I hope, though, that twitter does not increasingly determine what is said from the pulpit—or even the news of the hour. What you should say from the pulpit should come from what’s in the biblical text that you’re preaching from that morning. That’s the one way to tether the people in your care to a sure and certain reality, an identity that can never die or be taken away.

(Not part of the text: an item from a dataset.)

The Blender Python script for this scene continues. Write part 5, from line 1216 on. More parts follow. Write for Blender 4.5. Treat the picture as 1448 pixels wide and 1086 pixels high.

So a better sign would be:

Exposition of a Biblical Text
10:30am

(If racism comes up we’ll denounce it and everything, same with lying and all that other bad stuff that God literally said was bad before you even managed to drink your coffee this morning—but also, if you’re a racist please come to church so we can tell you how evil you are which will surely lead you to repent in dust and ashes and cling onto Jesus, who was a person of color after all, but who also died for your sins—not just of racism but all the other ones too—and rose again, defeating death, trampling it under his heel, making a way for you to be reconciled to God and for your black hideous heart to be cleansed and made new, and also, you can have a community, a family if you will, who will help you along your way so that you an be less awful.)